Learning Control Barrier Functions and their application in Reinforcement Learning: A Survey
Maeva Guerrier, Hassan Fouad, Giovanni Beltrame
TL;DR
This survey tackles the problem of safe reinforcement learning for robotics by focusing on Control Barrier Functions (CBFs) as a principled tool to enforce forward invariance of safe state sets during learning and deployment. It surveys soft, hard, and probabilistic safety constraints in SRL, and systematically reviews how CBFs can be constructed or learned from data, including demonstrations, inverse RL, and priors, as well as safety-filter/shield architectures and GP-based uncertainty handling.
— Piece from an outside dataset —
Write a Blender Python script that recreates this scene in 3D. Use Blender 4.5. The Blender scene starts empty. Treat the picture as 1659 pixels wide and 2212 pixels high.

The contributions include a comprehensive taxonomy of SRL approaches using CBFs, analysis of data-driven CBF construction methods, and discussion of practical challenges such as sim2real transfer, generalization, and deployment certification. The work highlights that CBF-based safety can improve sample efficiency and safety in RL, while underscoring the need for robust, transferable, and less conservative methods to bridge the gap to real-world, lifelong robotic systems.
Abstract
Reinforcement learning is a powerful technique for developing new robot behaviors. However, typical lack of safety guarantees constitutes a hurdle for its practical application on real robots. To address this issue, safe reinforcement learning aims to incorporate safety considerations, enabling faster transfer to real robots and facilitating lifelong learning. One promising approach within safe reinforcement learning is the use of control barrier functions. These functions provide a framework to ensure that the system remains in a safe state during the learning process. However, synthesizing control barrier functions is not straightforward and often requires ample domain knowledge. This challenge motivates the exploration of data-driven methods for automatically defining control barrier functions, which is highly appealing. We conduct a comprehensive review of the existing literature on safe reinforcement learning using control barrier functions. Additionally, we investigate various techniques for automatically learning the Control Barrier Functions, aiming to enhance the safety and efficacy of Reinforcement Learning in practical robot applications.